#### Requirement
Transcribe the listing in full, excluding any pictures.

[begin Data]

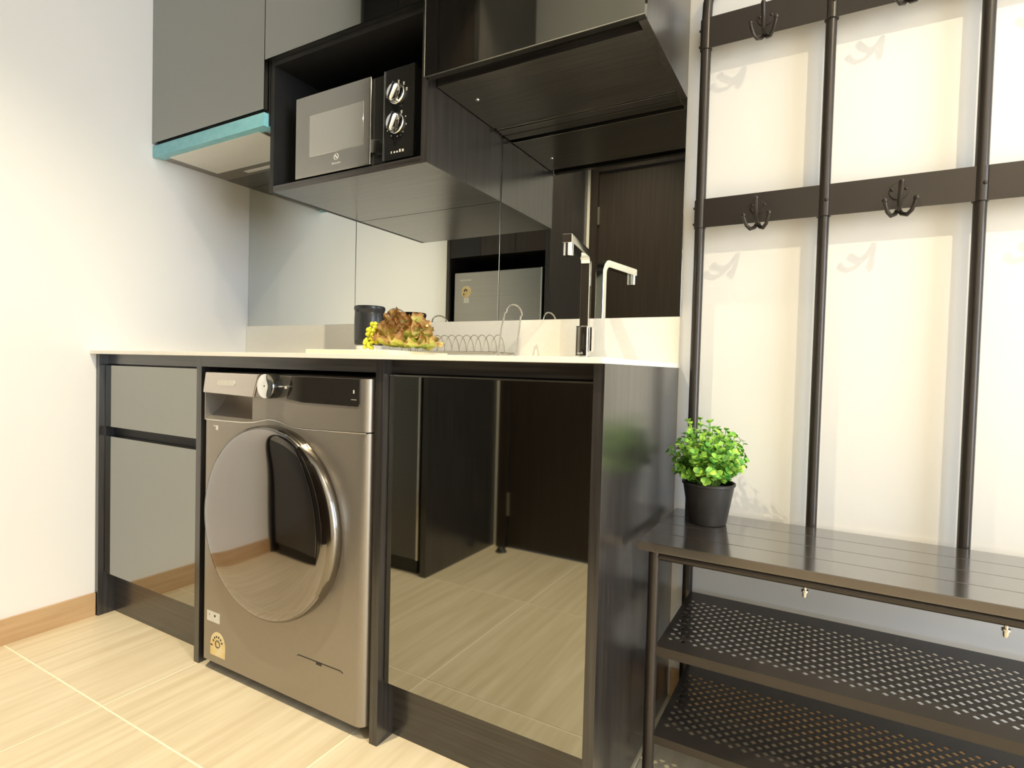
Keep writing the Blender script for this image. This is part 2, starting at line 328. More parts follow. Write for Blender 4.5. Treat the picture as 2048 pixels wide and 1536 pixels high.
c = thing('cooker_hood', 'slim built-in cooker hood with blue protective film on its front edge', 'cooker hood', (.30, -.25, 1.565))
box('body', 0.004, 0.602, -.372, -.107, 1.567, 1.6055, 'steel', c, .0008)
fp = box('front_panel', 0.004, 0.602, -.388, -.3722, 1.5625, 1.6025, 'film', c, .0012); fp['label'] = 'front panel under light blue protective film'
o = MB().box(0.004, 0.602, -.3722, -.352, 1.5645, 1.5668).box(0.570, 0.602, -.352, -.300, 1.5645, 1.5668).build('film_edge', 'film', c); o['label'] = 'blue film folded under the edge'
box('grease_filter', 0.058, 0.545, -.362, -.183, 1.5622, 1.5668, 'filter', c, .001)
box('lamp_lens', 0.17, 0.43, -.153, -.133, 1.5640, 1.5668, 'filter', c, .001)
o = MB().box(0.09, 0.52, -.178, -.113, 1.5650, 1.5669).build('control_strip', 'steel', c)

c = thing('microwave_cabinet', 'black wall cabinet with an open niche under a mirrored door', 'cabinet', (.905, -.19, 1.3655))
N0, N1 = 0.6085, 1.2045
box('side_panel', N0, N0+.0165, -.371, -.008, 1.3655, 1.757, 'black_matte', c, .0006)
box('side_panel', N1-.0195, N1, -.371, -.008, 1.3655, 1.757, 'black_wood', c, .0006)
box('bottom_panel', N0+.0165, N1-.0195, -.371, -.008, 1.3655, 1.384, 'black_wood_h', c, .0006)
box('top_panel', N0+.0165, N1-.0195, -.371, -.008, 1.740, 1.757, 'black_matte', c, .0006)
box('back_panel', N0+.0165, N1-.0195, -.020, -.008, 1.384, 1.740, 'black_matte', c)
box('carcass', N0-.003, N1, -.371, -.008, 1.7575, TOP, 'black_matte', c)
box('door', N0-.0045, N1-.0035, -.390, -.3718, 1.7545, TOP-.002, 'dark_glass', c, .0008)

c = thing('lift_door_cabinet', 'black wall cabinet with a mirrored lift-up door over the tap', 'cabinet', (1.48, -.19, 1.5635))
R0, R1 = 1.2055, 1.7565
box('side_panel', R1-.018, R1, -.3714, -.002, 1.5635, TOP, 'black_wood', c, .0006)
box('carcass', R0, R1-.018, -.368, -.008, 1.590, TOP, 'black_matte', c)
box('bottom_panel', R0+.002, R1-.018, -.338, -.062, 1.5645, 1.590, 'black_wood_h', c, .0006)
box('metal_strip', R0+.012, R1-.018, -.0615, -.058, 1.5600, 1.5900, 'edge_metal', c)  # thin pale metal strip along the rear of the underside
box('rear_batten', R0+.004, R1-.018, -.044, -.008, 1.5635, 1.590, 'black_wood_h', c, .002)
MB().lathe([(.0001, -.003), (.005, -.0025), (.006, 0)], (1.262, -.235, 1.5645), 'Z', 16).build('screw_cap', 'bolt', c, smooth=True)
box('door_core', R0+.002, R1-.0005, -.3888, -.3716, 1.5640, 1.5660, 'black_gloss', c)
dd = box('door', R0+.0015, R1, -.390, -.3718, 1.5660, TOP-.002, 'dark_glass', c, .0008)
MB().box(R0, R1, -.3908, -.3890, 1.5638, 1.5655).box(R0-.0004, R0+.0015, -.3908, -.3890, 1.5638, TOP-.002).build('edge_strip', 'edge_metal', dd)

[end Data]

#### Complete answer
Keep writing the Blender script for this image. This is part 2, starting at line 328. More parts follow. Write for Blender 4.5. Treat the picture as 2048 pixels wide and 1536 pixels high.
c = thing('cooker_hood', 'slim built-in cooker hood with blue protective film on its front edge', 'cooker hood', (.30, -.25, 1.565))
box('body', 0.004, 0.602, -.372, -.107, 1.567, 1.6055, 'steel', c, .0008)
fp = box('front_panel', 0.004, 0.602, -.388, -.3722, 1.5625, 1.6025, 'film', c, .0012); fp['label'] = 'front panel under light blue protective film'
o = MB().box(0.004, 0.602, -.3722, -.352, 1.5645, 1.5668).box(0.570, 0.602, -.352, -.300, 1.5645, 1.5668).build('film_edge', 'film', c); o['label'] = 'blue film folded under the edge'
box('grease_filter', 0.058, 0.545, -.362, -.183, 1.5622, 1.5668, 'filter', c, .001)
box('lamp_lens', 0.17, 0.43, -.153, -.133, 1.5640, 1.5668, 'filter', c, .001)
o = MB().box(0.09, 0.52, -.178, -.113, 1.5650, 1.5669).build('control_strip', 'steel', c)

c = thing('microwave_cabinet', 'black wall cabinet with an open niche under a mirrored door', 'cabinet', (.905, -.19, 1.3655))
N0, N1 = 0.6085, 1.2045
box('side_panel', N0, N0+.0165, -.371, -.008, 1.3655, 1.757, 'black_matte', c, .0006)
box('side_panel', N1-.0195, N1, -.371, -.008, 1.3655, 1.757, 'black_wood', c, .0006)
box('bottom_panel', N0+.0165, N1-.0195, -.371, -.008, 1.3655, 1.384, 'black_wood_h', c, .0006)
box('top_panel', N0+.0165, N1-.0195, -.371, -.008, 1.740, 1.757, 'black_matte', c, .0006)
box('back_panel', N0+.0165, N1-.0195, -.020, -.008, 1.384, 1.740, 'black_matte', c)
box('carcass', N0-.003, N1, -.371, -.008, 1.7575, TOP, 'black_matte', c)
box('door', N0-.0045, N1-.0035, -.390, -.3718, 1.7545, TOP-.002, 'dark_glass', c, .0008)

c = thing('lift_door_cabinet', 'black wall cabinet with a mirrored lift-up door over the tap', 'cabinet', (1.48, -.19, 1.5635))
R0, R1 = 1.2055, 1.7565
box('side_panel', R1-.018, R1, -.3714, -.002, 1.5635, TOP, 'black_wood', c, .0006)
box('carcass', R0, R1-.018, -.368, -.008, 1.590, TOP, 'black_matte', c)
box('bottom_panel', R0+.002, R1-.018, -.338, -.062, 1.5645, 1.590, 'black_wood_h', c, .0006)
box('metal_strip', R0+.012, R1-.018, -.0615, -.058, 1.5600, 1.5900, 'edge_metal', c)  # thin pale metal strip along the rear of the underside
box('rear_batten', R0+.004, R1-.018, -.044, -.008, 1.5635, 1.590, 'black_wood_h', c, .002)
MB().lathe([(.0001, -.003), (.005, -.0025), (.006, 0)], (1.262, -.235, 1.5645), 'Z', 16).build('screw_cap', 'bolt', c, smooth=True)
box('door_core', R0+.002, R1-.0005, -.3888, -.3716, 1.5640, 1.5660, 'black_gloss', c)
dd = box('door', R0+.0015, R1, -.390, -.3718, 1.5660, TOP-.002, 'dark_glass', c, .0008)
MB().box(R0, R1, -.3908, -.3890, 1.5638, 1.5655).box(R0-.0004, R0+.0015, -.3908, -.3890, 1.5638, TOP-.002).build('edge_strip', 'edge_metal', dd)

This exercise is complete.